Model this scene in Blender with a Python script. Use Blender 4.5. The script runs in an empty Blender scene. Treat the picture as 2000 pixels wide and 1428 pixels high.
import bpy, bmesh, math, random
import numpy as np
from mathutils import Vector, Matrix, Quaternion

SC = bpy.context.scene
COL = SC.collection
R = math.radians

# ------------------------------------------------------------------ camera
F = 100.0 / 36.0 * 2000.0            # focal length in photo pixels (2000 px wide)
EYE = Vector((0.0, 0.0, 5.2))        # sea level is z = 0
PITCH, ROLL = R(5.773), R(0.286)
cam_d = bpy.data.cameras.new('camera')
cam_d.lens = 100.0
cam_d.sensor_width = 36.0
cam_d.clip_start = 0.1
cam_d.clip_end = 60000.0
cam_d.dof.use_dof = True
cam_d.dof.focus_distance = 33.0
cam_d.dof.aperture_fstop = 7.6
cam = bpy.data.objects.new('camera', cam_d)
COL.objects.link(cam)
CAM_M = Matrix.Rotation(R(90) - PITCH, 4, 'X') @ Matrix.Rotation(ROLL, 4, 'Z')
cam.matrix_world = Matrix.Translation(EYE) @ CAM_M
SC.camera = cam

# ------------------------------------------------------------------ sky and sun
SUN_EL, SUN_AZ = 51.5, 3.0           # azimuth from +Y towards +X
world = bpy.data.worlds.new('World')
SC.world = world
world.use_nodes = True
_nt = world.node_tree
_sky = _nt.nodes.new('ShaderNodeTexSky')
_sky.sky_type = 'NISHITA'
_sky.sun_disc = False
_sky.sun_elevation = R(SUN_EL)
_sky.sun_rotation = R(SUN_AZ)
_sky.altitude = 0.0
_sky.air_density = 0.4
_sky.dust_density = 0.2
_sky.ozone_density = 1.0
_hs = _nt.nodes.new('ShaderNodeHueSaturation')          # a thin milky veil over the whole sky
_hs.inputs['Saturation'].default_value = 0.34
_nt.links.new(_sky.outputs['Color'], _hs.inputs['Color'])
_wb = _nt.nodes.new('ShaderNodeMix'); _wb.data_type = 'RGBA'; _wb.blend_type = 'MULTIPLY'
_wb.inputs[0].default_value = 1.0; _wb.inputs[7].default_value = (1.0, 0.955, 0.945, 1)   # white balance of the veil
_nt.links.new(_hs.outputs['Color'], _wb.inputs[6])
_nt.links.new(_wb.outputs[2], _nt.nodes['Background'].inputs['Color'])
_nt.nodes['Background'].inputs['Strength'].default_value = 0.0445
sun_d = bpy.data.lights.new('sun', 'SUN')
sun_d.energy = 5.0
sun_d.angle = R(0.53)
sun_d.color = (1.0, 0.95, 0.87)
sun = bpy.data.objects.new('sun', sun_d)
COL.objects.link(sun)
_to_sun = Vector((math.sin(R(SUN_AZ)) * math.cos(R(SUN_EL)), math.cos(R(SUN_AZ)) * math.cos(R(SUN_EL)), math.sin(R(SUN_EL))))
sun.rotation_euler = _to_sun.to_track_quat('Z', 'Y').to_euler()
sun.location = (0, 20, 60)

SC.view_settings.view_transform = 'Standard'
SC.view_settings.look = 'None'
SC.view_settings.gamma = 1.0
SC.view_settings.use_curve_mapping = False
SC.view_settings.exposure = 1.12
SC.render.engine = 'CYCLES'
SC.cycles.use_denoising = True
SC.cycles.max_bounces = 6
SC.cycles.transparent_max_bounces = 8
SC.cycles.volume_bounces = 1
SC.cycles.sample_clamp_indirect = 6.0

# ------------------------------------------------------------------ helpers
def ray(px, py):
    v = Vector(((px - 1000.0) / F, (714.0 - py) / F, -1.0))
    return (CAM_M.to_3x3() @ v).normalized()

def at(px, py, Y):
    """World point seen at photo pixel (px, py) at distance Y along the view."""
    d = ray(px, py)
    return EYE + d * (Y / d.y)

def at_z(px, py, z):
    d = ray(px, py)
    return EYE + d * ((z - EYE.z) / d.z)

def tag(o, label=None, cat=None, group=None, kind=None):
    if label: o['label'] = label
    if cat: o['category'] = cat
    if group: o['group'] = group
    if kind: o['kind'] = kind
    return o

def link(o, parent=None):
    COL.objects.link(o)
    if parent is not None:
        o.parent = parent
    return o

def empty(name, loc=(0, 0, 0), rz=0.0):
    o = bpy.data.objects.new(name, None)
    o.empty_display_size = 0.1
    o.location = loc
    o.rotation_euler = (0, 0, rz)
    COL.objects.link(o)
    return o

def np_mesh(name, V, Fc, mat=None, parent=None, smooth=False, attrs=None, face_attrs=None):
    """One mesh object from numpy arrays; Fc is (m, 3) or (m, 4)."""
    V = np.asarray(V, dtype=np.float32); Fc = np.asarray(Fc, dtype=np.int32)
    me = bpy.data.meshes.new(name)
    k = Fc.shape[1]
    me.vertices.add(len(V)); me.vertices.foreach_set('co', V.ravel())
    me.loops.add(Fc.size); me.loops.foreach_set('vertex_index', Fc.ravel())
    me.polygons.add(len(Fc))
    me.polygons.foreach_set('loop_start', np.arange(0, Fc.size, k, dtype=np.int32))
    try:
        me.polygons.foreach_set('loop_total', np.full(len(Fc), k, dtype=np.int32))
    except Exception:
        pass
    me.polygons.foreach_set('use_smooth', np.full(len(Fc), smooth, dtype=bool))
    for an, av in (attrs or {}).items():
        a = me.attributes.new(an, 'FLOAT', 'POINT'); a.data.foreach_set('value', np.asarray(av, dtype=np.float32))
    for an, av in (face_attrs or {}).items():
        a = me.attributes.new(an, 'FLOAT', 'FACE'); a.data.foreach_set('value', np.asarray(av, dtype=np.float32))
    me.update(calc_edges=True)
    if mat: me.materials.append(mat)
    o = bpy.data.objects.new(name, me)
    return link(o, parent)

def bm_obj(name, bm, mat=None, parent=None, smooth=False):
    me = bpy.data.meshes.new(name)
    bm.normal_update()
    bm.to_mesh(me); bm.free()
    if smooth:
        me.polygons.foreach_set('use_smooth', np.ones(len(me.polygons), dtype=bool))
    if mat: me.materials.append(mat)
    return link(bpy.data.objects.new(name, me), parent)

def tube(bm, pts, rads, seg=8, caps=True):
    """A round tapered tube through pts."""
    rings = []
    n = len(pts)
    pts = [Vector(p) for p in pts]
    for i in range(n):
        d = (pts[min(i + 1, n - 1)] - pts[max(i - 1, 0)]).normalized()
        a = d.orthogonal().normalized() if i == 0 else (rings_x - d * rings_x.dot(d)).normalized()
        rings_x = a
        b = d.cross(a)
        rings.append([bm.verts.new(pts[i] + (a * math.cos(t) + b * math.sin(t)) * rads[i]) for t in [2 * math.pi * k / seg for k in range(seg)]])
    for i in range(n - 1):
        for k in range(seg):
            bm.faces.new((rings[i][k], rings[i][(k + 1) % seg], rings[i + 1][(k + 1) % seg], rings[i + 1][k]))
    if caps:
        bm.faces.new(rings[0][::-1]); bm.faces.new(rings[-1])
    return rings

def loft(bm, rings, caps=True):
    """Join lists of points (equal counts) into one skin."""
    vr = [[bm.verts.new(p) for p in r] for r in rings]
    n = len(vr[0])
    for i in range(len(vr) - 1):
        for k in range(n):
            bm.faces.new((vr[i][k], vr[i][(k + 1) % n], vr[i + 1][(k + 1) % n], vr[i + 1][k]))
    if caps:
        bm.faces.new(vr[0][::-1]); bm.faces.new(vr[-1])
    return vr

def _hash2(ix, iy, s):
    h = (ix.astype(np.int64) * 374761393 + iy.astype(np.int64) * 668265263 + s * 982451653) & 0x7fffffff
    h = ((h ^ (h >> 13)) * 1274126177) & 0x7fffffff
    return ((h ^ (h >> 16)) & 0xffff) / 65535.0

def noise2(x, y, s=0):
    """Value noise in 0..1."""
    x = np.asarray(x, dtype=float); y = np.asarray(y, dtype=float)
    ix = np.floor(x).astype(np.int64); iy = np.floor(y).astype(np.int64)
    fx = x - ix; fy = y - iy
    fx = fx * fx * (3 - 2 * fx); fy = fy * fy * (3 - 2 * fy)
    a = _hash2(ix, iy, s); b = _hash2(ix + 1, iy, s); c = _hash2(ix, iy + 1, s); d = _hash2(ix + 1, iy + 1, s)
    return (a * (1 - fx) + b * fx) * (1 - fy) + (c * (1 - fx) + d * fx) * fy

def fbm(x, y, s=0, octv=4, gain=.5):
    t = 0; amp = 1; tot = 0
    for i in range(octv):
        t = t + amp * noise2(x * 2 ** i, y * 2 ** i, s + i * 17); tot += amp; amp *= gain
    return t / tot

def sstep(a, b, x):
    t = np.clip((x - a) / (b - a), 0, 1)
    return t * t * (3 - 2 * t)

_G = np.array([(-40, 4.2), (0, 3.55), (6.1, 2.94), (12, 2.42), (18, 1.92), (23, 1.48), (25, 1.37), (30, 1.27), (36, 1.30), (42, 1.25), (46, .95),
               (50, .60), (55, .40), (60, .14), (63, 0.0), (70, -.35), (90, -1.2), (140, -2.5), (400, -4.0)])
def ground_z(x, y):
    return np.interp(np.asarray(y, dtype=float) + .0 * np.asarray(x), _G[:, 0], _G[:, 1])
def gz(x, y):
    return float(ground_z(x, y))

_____

(The problem) Produce the lines from the top of the listing through the "R = math.radians" line exactly as they appear, with no additional output.

(Exercise output)
Model this scene in Blender with a Python script. Use Blender 4.5. The script runs in an empty Blender scene. Treat the picture as 2000 pixels wide and 1428 pixels high.
import bpy, bmesh, math, random
import numpy as np
from mathutils import Vector, Matrix, Quaternion

SC = bpy.context.scene
COL = SC.collection
R = math.radians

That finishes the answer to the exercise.